Mac me!

Joining the 21st Century

After a few years of saying “I’m going to get a Mac next time,” I finally did it. I just took delivery of a 15″ Macbook Pro that is slated to become my main computer.

The Mac interface is fairly intuitive and I was able to figure out quite a few things without consulting the little pamphlet that comes with the unit, but I hit one snag that’s amusing, in hindsight.

During the intialization process, I was asked several questions and had different options to choose from. I could use the track pad to put the arrow in the right place, but I couldn’t figure out how to make it “click.” I’d tap the touchpad and nothing would happen. Pressing “Enter” seemed to work sometimes, but not always. Stumped, I plugged in a wireless USB mouse I already had and the Mac picked it up right away and let me use it to finish.

Only a day later did I discover, by accident, that the touchpad depresses, and that’s how you get it to “click,” at least initially. I now have it set so I can tap it, the way I do the touchpad on my other laptop. Unless I missed it in the pamphlet, I think it should be more explicit about how to click.

There are many things I’ve yet to figure out, like the Dashboard thingie that pops up and shows me the weather in Ottawa. It must be adjustable somewhere.

I found Terminal and had a look around the file system. There’s a lovely BSD flavour to it, and I’ve always been a fan of BSD so the underlying “Unix” facilities look enticing.

Because the Xmarks plugin works with Safari, I’m trying it out as my main browser. I’ve downloaded Firefox, which is my normal standard, just in case I find limitations in Safari.

I purchased and installed Scrivener. It will become my main writing tool for larger, or complex, writing projects

I quickly discovered that Text Editor, like Windows Notepad, is a little feeble. I couldn’t find a word count function in it. A Google search led me to TextWrangler, which has a better feel as a text editor. I may also experiment with an old favourite: Emacs.

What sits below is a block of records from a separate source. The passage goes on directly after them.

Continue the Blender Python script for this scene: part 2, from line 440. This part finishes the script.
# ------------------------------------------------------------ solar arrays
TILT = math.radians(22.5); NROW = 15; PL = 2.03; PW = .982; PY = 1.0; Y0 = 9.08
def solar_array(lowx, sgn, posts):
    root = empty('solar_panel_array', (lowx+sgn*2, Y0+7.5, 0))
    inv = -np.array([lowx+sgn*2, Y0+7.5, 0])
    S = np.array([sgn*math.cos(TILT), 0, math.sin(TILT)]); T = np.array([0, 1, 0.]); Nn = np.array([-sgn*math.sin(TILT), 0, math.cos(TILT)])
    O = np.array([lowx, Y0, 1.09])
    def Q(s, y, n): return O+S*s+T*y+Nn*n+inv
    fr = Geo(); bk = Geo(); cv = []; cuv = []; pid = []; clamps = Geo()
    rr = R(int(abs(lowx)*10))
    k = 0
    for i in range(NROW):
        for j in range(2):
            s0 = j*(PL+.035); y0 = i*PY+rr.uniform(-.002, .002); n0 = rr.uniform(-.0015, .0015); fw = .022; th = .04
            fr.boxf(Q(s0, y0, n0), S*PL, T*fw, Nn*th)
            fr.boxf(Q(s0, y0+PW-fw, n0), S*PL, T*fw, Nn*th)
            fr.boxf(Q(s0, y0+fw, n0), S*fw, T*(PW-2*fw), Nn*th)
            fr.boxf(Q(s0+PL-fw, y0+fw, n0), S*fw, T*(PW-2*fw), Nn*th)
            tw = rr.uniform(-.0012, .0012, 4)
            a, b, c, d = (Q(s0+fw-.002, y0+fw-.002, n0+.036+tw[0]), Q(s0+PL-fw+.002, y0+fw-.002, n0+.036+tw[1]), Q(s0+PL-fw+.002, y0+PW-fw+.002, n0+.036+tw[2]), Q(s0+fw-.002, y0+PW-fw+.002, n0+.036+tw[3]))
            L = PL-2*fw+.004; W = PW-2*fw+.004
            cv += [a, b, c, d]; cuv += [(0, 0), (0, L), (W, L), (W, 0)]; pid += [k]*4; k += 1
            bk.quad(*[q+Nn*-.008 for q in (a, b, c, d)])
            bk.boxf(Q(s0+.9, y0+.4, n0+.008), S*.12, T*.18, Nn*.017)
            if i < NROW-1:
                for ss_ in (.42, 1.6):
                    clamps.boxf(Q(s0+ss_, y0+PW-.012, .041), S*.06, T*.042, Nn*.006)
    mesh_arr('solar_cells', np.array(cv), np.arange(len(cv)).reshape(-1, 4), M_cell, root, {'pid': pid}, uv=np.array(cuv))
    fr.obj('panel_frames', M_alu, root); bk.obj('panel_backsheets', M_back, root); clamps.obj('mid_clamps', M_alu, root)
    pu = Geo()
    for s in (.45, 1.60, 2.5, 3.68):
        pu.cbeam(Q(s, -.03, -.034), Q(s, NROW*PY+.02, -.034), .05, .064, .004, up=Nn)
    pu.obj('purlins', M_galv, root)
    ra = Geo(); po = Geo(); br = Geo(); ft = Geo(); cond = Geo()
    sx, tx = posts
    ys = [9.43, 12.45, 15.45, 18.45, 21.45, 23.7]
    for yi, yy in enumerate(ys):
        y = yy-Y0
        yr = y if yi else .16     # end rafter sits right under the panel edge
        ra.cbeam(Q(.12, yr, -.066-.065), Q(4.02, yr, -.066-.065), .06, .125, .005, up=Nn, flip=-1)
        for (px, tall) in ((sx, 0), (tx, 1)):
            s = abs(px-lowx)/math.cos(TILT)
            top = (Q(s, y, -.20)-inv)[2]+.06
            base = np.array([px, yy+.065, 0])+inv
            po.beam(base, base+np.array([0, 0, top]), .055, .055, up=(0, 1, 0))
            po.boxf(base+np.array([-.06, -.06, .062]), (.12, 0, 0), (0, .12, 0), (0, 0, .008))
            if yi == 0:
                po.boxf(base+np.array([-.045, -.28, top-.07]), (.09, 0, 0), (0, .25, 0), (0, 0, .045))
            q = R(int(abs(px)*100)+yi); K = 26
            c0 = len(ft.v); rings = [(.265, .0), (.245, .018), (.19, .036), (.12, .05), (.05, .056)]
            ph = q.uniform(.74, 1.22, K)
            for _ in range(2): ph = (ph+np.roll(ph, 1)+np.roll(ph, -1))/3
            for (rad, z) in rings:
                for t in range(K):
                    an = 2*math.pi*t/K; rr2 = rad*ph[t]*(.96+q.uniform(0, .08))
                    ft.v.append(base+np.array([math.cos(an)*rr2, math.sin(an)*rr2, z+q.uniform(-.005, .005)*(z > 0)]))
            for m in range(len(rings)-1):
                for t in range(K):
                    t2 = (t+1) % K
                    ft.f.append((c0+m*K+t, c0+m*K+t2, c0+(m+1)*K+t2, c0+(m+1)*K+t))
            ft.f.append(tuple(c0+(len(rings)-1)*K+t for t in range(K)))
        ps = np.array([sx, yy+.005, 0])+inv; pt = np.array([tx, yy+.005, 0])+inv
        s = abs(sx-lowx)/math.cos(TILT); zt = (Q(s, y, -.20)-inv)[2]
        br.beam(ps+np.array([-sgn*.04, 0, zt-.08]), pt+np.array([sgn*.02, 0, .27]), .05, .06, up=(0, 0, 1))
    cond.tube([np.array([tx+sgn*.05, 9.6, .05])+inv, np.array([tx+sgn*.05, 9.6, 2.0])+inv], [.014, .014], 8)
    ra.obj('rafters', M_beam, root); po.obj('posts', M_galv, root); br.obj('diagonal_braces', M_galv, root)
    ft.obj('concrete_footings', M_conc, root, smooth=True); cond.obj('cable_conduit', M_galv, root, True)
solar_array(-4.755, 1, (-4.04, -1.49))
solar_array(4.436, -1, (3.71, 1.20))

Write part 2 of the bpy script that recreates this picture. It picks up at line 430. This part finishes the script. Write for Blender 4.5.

I’ve spent quite a bit of time moving parts of my MP3 collection to the Mac and getting them into iTunes. I had trouble with the adding them to the library — several of the albums showed up in triplicate. After several frustrating re-do’s, I discovered, in the Advanced tab, that iTunes was copying my MP3’s into its own directory. I clicked this off, deleted all the iTunes media, database files, and XML’s and started fresh. Bingo. Just one listing in iTunes. (Aside: I’ve never liked iTunes and I don’t find it to be any better when running on a Mac.)

Next steps: getting some photo editing software and word processing on the Mac.